First of all, it is obvious that the security industry is undergoing a boom time. It seems to be awash in cash. From the size of and number of exhibitors on the show floor, the sold out and over crowded meeting rooms and the amount of people who have flown in here from all over the world, it is hard to believe the economy is a factor in the security space.  Almost every company I speak to is having a hard time filling open slots for jobs. Perhaps most of all the number and extravagance of the parties being thrown this year is like no other I can remember.  Could it be that infosec has finally arrived? Have hacktavism, cyberwar, cyber espionage and high profile breaches finally put information security in the forefront of peoples wallets, if not their minds? I don’t know if I am ready to buy that yet, but something certainly seems to have changed.

At the AGC Conference on Monday it was reported that both investment and acquisition numbers are up, IPOs are once again a viable liquidity event.

More than a money trail though, speaking with security vendors it seems that they see real opportunity in the market. As Simon Crosby said on my panel Monday at the AGC conference, the old security vendors are history. There is a greenfield for new ideas, new companies and new security to fill in the niches created and vacated.

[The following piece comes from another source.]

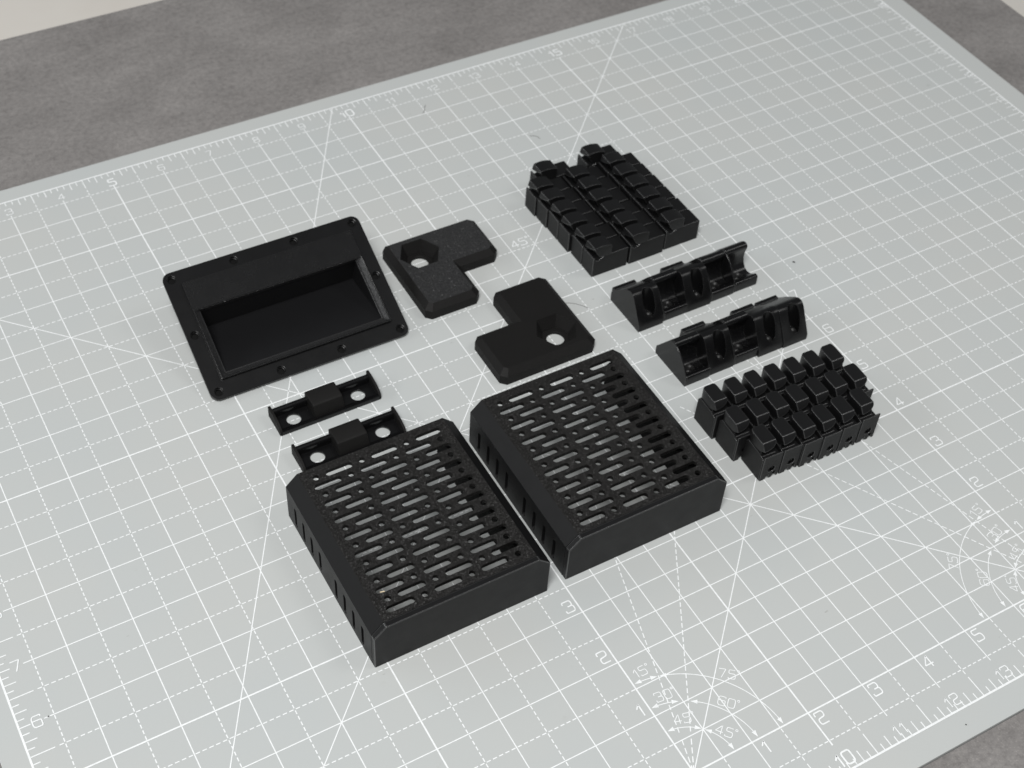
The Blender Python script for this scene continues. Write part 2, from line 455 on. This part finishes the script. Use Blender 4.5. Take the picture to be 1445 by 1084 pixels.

Like mammals crawling out and taking over after the death of the dinosaurs, there are new security companies that are emerging that tackle new problems and better deal with old ones. Of course it could happen that as in the past the big, old companies will buy the new small ones, but either way the optimism in the security space is refreshing.

A big factor driving this is that IT is changing the way they do business too.  Moving away from servers on the LAN. Desktops and even laptops is creating a brave new world. Mobile devices that access apps stored on virtual servers in the cloud present an entirely different set of security issues. This model needs new solutions, delivered in new form factors.

Virtual appliances have been around a while, but they are a way point and I think everyone knows it now.  Agents talking to multi-tenant back ends are being deployed all over the place in a SaaS model. But even the agent may give way to an API  that allows the security infrastructure to interface directly into the infrastructure or platform. We are seeing a change in the IT industry akin to the rise of PC. The twin titans of mobile and cloud are disrupting IT and security will be disrupted as part of it. But out of this disruption a new type of security will emerge. Like the small mammals that came out after the dinosaurs and took over the world, these new security companies will inherit the security landscape.